On en arriva du reste au point où la haute bourgeoisie elle-même ne demanda plus qu’à pouvoir manger du pain. Le travail chômait devant l’émeute en permanence. Pour qui les magnifiques escaliers à rampe ciselée ? Pour qui désormais les superbes tentures, les boiseries revêtues de vieux laque ? Pour qui les meubles précieux ? Qu’est devenue cette industrie française, si proche voisine de l’art, qui habillait et parait toute la civilisation européenne ? Où est le « monde ? » Est-ce la petite société girondine dont par le Héléna Williams dans ses Souvenirs ? Le nombre des amis qui passaient les soirées chez Mme Roland diminuait heure par heure ; la table autour de laquelle Mme Panckouke avait réuni tant d’aimables convives se rétrécissait. C’est à peine si quelques délicats déjà suspects se rendaient aux soirées de Julie Talma ou de Mlle Candeille. Le 31 mai arrive. Plus de rires, plus de société. Le spectacle de Paris pendant la Terreur et l’intérieur des familles bourgeoises ont été décrits par ceux qui ont traversé ces temps horribles.
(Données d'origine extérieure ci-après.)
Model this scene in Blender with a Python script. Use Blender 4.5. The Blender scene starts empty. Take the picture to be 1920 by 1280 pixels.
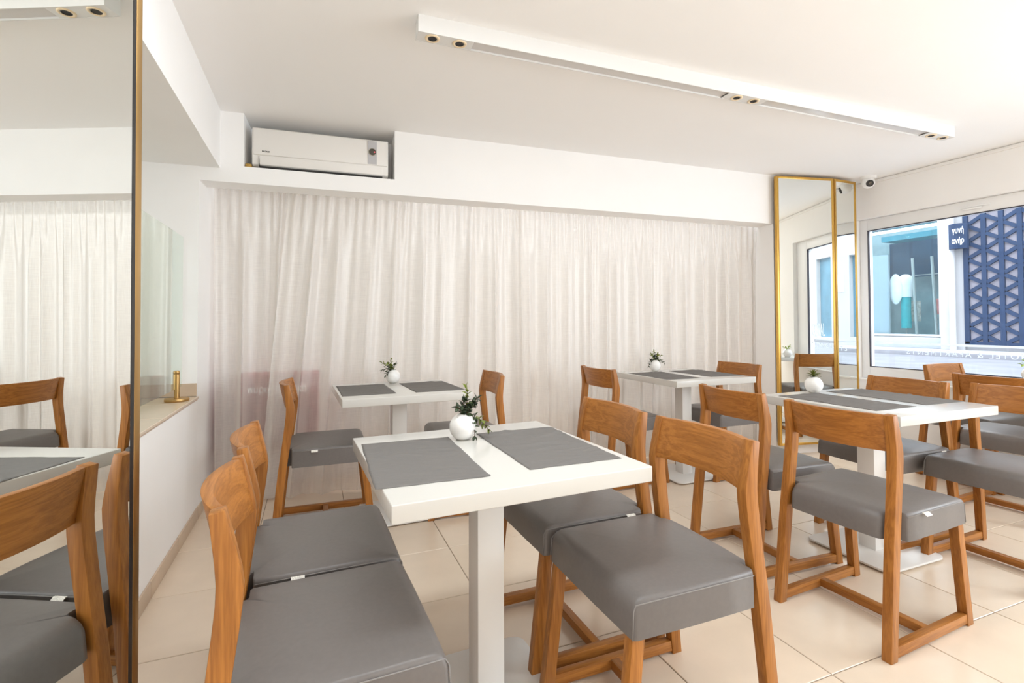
import bpy, bmesh, math, random
from mathutils import Vector, Matrix
random.seed(7)
C = bpy.context.scene.collection
SC = bpy.context.scene
PI = math.pi
R = math.radians

# ------------------------------------------------------------------ camera
H = 1.13
cam = bpy.data.cameras.new('camera')
cam.sensor_width = 36.0
cam.lens = 945.64 / 1920 * 36.0
cam.shift_x = (960 - 970.37) / 1920
cam.shift_y = (583.28 - 640) / 1920
cam.clip_start = 0.05
camo = bpy.data.objects.new('camera', cam)
C.objects.link(camo)
yaw, pit, rol = R(22.006), R(1.239), R(-0.2085)
fw = Vector((math.sin(yaw) * math.cos(pit), math.cos(yaw) * math.cos(pit), math.sin(pit)))
rt = Vector((math.cos(yaw), -math.sin(yaw), 0))
up = rt.cross(fw)
r2 = rt * math.cos(rol) + up * math.sin(rol)
u2 = -rt * math.sin(rol) + up * math.cos(rol)
M = Matrix.Identity(4)
for i in range(3):
    M[i][0], M[i][1], M[i][2] = r2[i], u2[i], -fw[i]
M.translation = (0, 0, H)
camo.matrix_world = M
SC.camera = camo

# ------------------------------------------------------------------ view, world, lights
SC.view_settings.view_transform = 'Standard'
SC.view_settings.look = 'None'
SC.view_settings.gamma = 1.0
SC.view_settings.use_curve_mapping = False
SC.view_settings.exposure = -0.23
SC.cycles.diffuse_bounces = 10
SC.cycles.max_bounces = 16
SC.cycles.transparent_max_bounces = 24
w = bpy.data.worlds.new('sky')
SC.world = w
w.use_nodes = True
bg = w.node_tree.nodes['Background']
bg.inputs[0].default_value = (0.88, 0.94, 1.0, 1)
bg.inputs[1].default_value = 8.0


def area(name, loc, rot, sx, sy, power, col=(1, 1, 1)):
    l = bpy.data.lights.new(name, 'AREA')
    l.shape = 'RECTANGLE'
    l.size, l.size_y = sx, sy
    l.energy = power
    l.color = col
    o = bpy.data.objects.new(name, l)
    o.location = loc
    o.rotation_euler = rot
    C.objects.link(o)
    return o


# added fill lamp just inside the unseen second window, behind the camera
area('side_fill_light', (4.55, -1.1, 1.45), (R(90), 0, R(90)), 3.0, 1.5, 150, (0.82, 0.92, 1.0))
# added fill lamps under the ceiling, out of view over the near half
area('ceiling_fill_light', (0.50, 1.25, 2.375), (0, 0, 0), 1.6, 0.3, 25, (0.87, 0.95, 1.0))
area('ceiling_fill_light', (1.5, -0.8, 2.36), (R(15), 0, 0), 2.6, 0.6, 9, (0.87, 0.95, 1.0))
# added backlight between curtains and rear wall, so the cabinet shows through
area('curtain_backlight', (1.48, 3.885, 1.10), (R(90), 0, R(180 - 3)), 3.9, 1.75, 9, (1.0, 0.97, 0.93))


# ------------------------------------------------------------------ materials
def mat(name, col, rough=0.5, metal=0.0, spec=0.5, **kw):
    m = bpy.data.materials.new(name)
    m.use_nodes = True
    b = m.node_tree.nodes['Principled BSDF']
    b.inputs['Base Color'].default_value = (*col, 1)
    b.inputs['Roughness'].default_value = rough
    b.inputs['Metallic'].default_value = metal
    b.inputs['Specular IOR Level'].default_value = spec
    for k, v in kw.items():
        b.inputs[k].default_value = v
    return m


def nd(m, t, **kw):
    n = m.node_tree.nodes.new(t)
    for k, v in kw.items():
        setattr(n, k, v)
    return n


def noise_var(m, scale, amount, detail=4, vec_scale=(1, 1, 1), bump=0.0, bump_dist=0.002, rnd=0.0, rough_var=0.0):
    """multiply the base colour by a noise between 1-amount and 1+amount; optional bump"""
    nt = m.node_tree
    b = nt.nodes['Principled BSDF']
    tc = nd(m, 'ShaderNodeTexCoord')
    mp = nd(m, 'ShaderNodeMapping')
    mp.inputs['Scale'].default_value = vec_scale
    nt.links.new(tc.outputs['Object'], mp.inputs['Vector'])
    oi = nd(m, 'ShaderNodeObjectInfo')
    vm = nd(m, 'ShaderNodeVectorMath', operation='MULTIPLY_ADD')
    cmb = nd(m, 'ShaderNodeCombineXYZ')
    for i in range(3):
        nt.links.new(oi.outputs['Random'], cmb.inputs[i])
    vm.inputs[1].default_value = (37, 23, 51)
    nt.links.new(cmb.outputs[0], vm.inputs[0])
    nt.links.new(mp.outputs[0], vm.inputs[2])
    no = nd(m, 'ShaderNodeTexNoise')
    no.inputs['Scale'].default_value = scale
    no.inputs['Detail'].default_value = detail
    nt.links.new(vm.outputs[0], no.inputs['Vector'])
    mr = nd(m, 'ShaderNodeMapRange')
    mr.inputs['From Min'].default_value = 0.25
    mr.inputs['From Max'].default_value = 0.75
    mr.inputs['To Min'].default_value = 1 - amount
    mr.inputs['To Max'].default_value = 1 + amount
    nt.links.new(no.outputs['Fac'], mr.inputs['Value'])
    fac = mr.outputs[0]
    if rnd:
        mr2 = nd(m, 'ShaderNodeMapRange')
        mr2.inputs['To Min'].default_value = 1 - rnd
        mr2.inputs['To Max'].default_value = 1 + rnd
        nt.links.new(oi.outputs['Random'], mr2.inputs['Value'])
        mm = nd(m, 'ShaderNodeMath', operation='MULTIPLY')
        nt.links.new(fac, mm.inputs[0])
        nt.links.new(mr2.outputs[0], mm.inputs[1])
        fac = mm.outputs[0]
    mx = nd(m, 'ShaderNodeVectorMath', operation='SCALE')
    mx.inputs[0].default_value = b.inputs['Base Color'].default_value[:3]
    nt.links.new(fac, mx.inputs['Scale'])
    nt.links.new(mx.outputs[0], b.inputs['Base Color'])
    if bump:
        bp = nd(m, 'ShaderNodeBump')
        bp.inputs['Strength'].default_value = bump
        bp.inputs['Distance'].default_value = bump_dist
        nt.links.new(no.outputs['Fac'], bp.inputs['Height'])
        nt.links.new(bp.outputs[0], b.inputs['Normal'])
    return m


def oak(name, axis, base=(0.42, 0.165, 0.031), dark=(0.20, 0.065, 0.009)):
    m = mat(name, base, 0.42, 0, 0.4)
    nt = m.node_tree
    b = nt.nodes['Principled BSDF']
    tc = nd(m, 'ShaderNodeTexCoord')
    oi = nd(m, 'ShaderNodeObjectInfo')
    cmb = nd(m, 'ShaderNodeCombineXYZ')
    for i in range(3):
        nt.links.new(oi.outputs['Random'], cmb.inputs[i])
    sc = [1.0, 1.0, 1.0]
    sc[axis] = 0.05
    mp = nd(m, 'ShaderNodeVectorMath', operation='MULTIPLY')
    mp.inputs[1].default_value = sc
    nt.links.new(tc.outputs['Object'], mp.inputs[0])
    vm = nd(m, 'ShaderNodeVectorMath', operation='MULTIPLY_ADD')
    vm.inputs[1].default_value = (31, 17, 43)
    nt.links.new(cmb.outputs[0], vm.inputs[0])
    nt.links.new(mp.outputs[0], vm.inputs[2])
    n1 = nd(m, 'ShaderNodeTexNoise')
    n1.inputs['Scale'].default_value = 26
    n1.inputs['Detail'].default_value = 3
    n1.inputs['Distortion'].default_value = 0.7
    nt.links.new(vm.outputs[0], n1.inputs['Vector'])
    wv = nd(m, 'ShaderNodeMath', operation='SINE')
    ml = nd(m, 'ShaderNodeMath', operation='MULTIPLY')
    ml.inputs[1].default_value = 34
    nt.links.new(n1.outputs['Fac'], ml.inputs[0])
    nt.links.new(ml.outputs[0], wv.inputs[0])
    n2 = nd(m, 'ShaderNodeTexNoise')
    n2.inputs['Scale'].default_value = 330
    n2.inputs['Detail'].default_value = 2
    nt.links.new(vm.outputs[0], n2.inputs['Vector'])
    a = nd(m, 'ShaderNodeMath', operation='MULTIPLY_ADD')
    a.inputs[1].default_value = 0.16
    a.inputs[2].default_value = 0.02
    nt.links.new(wv.outputs[0], a.inputs[0])
    a2 = nd(m, 'ShaderNodeMath', operation='MULTIPLY_ADD')
    a2.inputs[1].default_value = 0.75
    nt.links.new(n2.outputs['Fac'], a2.inputs[0])
    nt.links.new(a.outputs[0], a2.inputs[2])
    rp = nd(m, 'ShaderNodeValToRGB')
    rp.color_ramp.elements[0].position = 0.12
    rp.color_ramp.elements[0].color = (*base, 1)
    rp.color_ramp.elements[1].position = 0.85
    rp.color_ramp.elements[1].color = (*dark, 1)
    nt.links.new(a2.outputs[0], rp.inputs[0])
    nt.links.new(rp.outputs[0], b.inputs['Base Color'])
    bp = nd(m, 'ShaderNodeBump')
    bp.inputs['Strength'].default_value = 0.12
    bp.inputs['Distance'].default_value = 0.0006
    nt.links.new(a2.outputs[0], bp.inputs['Height'])
    nt.links.new(bp.outputs[0], b.inputs['Normal'])
    return m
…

Dès l’aube, c’est le cortège des affamés qui fait queue devant les boutiques des boulangers ! Dans la journée, ce sont les charrettes des condamnés à mort qui passent, ou les sections qui défilent. Un jour (c’était le 29 germinal), Étienne Delécluze, alors âgé de douze ans, accompagnait sa mère, forcée de se rendre dans le faubourg Saint-Germain ; trois heures et demie sonnaient lorsqu’ils voulurent rentrer dans le quartier du Palais-Royal. Au-delà de la place Dauphine, l’enfant, se sentant entraîné avec violence par sa mère, lui demanda pourquoi elle marchait si vite. « Les charrettes ! les charrettes ! balbutia-t-elle en se hâtant encore davantage, tu ne les vois pas ? Entends-tu le bruit ? Viens ! viens ! Courons vite ! » La mère de Delécluze avait espéré regagner son logis avant quatre heures, l’instant où avaient lieu les exécutions. Sa diligence fut vaine. Elle et son jeune fils se trouvèrent arrêtés par la foule, à la descente du Pont-Neuf, au moment où sept charrettes, remplies de condamnés, défilaient devant eux. Sentant ses genoux fléchir, la pauvre femme fit un mouvement pour se couvrir les yeux et s’appuya sur le parapet, lorsqu’un homme, simplement vêtu, s’approcha d’elle et lui dit à voix basse : « Contraignez-vous, madame, car vous êtes environnée de gens qui interpréteraient mal votre faiblesse. »

Lorsque la nuit tombait, les émotions étaient plus poignantes encore.